Essentially what this means is that Qatar Airways can’t get special rates for their passengers to travel on Air New Zealand domestically on a Qatar Airways ticket. The logic here is obvious:

  • Qatar Airways wants access to these special rates so they can book passengers to cities in New Zealand other than Auckland; they’ll be able to sell more tickets to more destinations that way
  • Air New Zealand doesn’t want to help their competitor in any way, given that they’re competing directly with Qatar Airways to Europe, and Qatar Airways is even undercutting them on price in both economy and business class

Ticket-1 Ticket-2

So while I can see why Qatar Airways wants to work with Air New Zealand, is anyone surprised that the feeling isn’t mutual?

But here’s the best part — Al Baker thinks that the New Zealand government should put pressure on Air New Zealand to work with their competitor:

“I don’t think the New Zealand government should stand and watch this – they should put pressure on their national carrier – they should not do anything that hurts the interests of New Zealand.”

Ironically enough, the logic being used by Al Baker against Air New Zealand is very similar to the logic used by the “big three” U.S. carriers against the “big three” Gulf carriers — “the government shouldn’t stand by and watch this, but should protect the interests of Americans.”

Oh, and Al Baker also isn’t happy because Air New Zealand’s CEO didn’t accept Qatar Airways’ gala invitation:

“Not only that, but we invited the CEO of Air New Zealand to our function and he declined.”

Oh, Akbar…

(Tip of the hat to @sosweho)

  1. No its not. It’s diametrically opposite.

    Ironically enough, the logic being used by Al Baker against Air New Zealand is very similar to the logic used by the “big three” U.S. carriers against the “big three” Gulf carriers — “the government shouldn’t stand by and watch this, but should protect the interests of Americans.”

  2. @credit – when you disagree with a quote, normally you explain why you disagree with the quote note just include the quote and say its wrong.

  3. @Dan

    In both cases proposed by Qatar, passengers would save more money. Request for governmental involvement is incidental to the final result.

  4. Air NZ is 53% government owned. I guess it would be better for foreign passengers if Air NZ was forced to make a very poor business decision and provide assistance to a competitor trying to take its market share and customers. Doesn’t seem like it would be better for the NZ tax payers however.

    Do you believe the US government should force United to assist Qatar in the same manner since they are both in Star Alliance.

  5. Sorry post got cut off. You say “[r]equest for governmental involvement is incidental to the final result.” The whole issue is Qatar requesting aid from a government controlled corporation. I don’t see how a that could be incidental to the final result.

  6. @dan,

    No the whole issue is how much money I save. I don’t care what specious arguments anyone uses for that final result.

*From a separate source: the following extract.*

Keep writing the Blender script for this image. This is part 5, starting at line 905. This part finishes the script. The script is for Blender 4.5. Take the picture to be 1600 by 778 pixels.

    Buy American usually meant, buy pricy but low quality. Any time a company uses patriotism to advance an economic argument (cue the republiturds) it means they are hiding something.

    Anyway, we dont have to agree about this.

  7. They wouldn’t need the government’s help if the government would let foreign carriers fly domestic routes.

  8. Having a stable profitable flag carrier is much more in New Zealands national interest than being forced to subsidize a foreign competitor ability to compete in the market. Poor Business decisions such as Ansett are why the carrier is now partly government owned.

  9. Air New Zealand is either being operated for the benefit of New Zealand consumers, or it isn’t. If it is, then there’s no reason Star Alliance connecting passengers should get a deal on domestic connections that isn’t available to QR passengers. If it isn’t, then why should they get a monopoly on those domestic routes?

  10. “Ironically enough, the logic being used by Al Baker against Air New Zealand is very similar to the logic used by the “big three” U.S. carriers against the “big three” Gulf carriers — “the government shouldn’t stand by and watch this, but should protect the interests of Americans.””

    Of course, the U.S. carriers are petitioning their own governments for assistance, not asking foreign governments to help them…I mean, imagine the CEO of Delta asking the government of Qatar to help out Delta at the expense of Qatar Airways.

  11. With Qatar and Qantas both being in oneworld, you’d think they would try and partner with QF owned Jetstar in NZ for domestic feed from the 8 cities they serve.

  12. @B

    Yeah, but Qatar and Qantas aren’t in good relations either due to Qantas’ ongoing lucrative partnership with Emirates (which saved Qantas from bankruptcy by allowing the carrier to axe its unprofitable routes). I can see Air NZ’s unwillingness to help another foreign carrier give how saturated Auckland is… 2x daily service by Emirates (1x nonstop from DXB and another via Melbourne), which probably already ate a lot into Air NZ’s international capacity – not that EK is to blame – it’s Air NZ’s choice to fly their AKL-LHR route via LAX anyway.

    I’m guessing QR is targeting specifically London or other European-bound New Zealanders, given QR’s extensive coverage in Europe and the Middle East, with cheaper cost (around 5-10% cheaper than an equivalent EK ticket), and somewhat superior product (42 mediocre J seats + 212 9-abreast Y seats is great) while cutting travel time (no more transiting thru MEL/ crowded DXB)… or to just penetrate the NZ market at last. Who knows? Maybe QR hopes to one day upgrade the route to an A380, or add capacity by flying the A359.

  13. Another example of QR showing the world the lead. Th old fuddy-duddy legacy carriers need to realise this is a new world. Wouldn’t you think the poor old, out of touch, out of reach Kiwis would encourage more international tourism. Promoted for them by the worlds Number 1 airline? Clearly not. It works a treat in South Africa. QR do DUR-JNB and they code share with BA and MN for other places. Snap to it New Zealand. ( And yes, QR not *A, definitely OW )

  14. Technically speaking a refusal to deal is by itself legal. An undertaking can absolutely legally refuse agreements with a competitor. NZ is in general correct in withdrawing the agreement.

    It gets trickier, if they withdraw from the agreement without any valid business reason and with the intent of hurting their competition. That would notably be the case, if NZ refused to sell any tickets to QR. That doesn’t seem to be the case.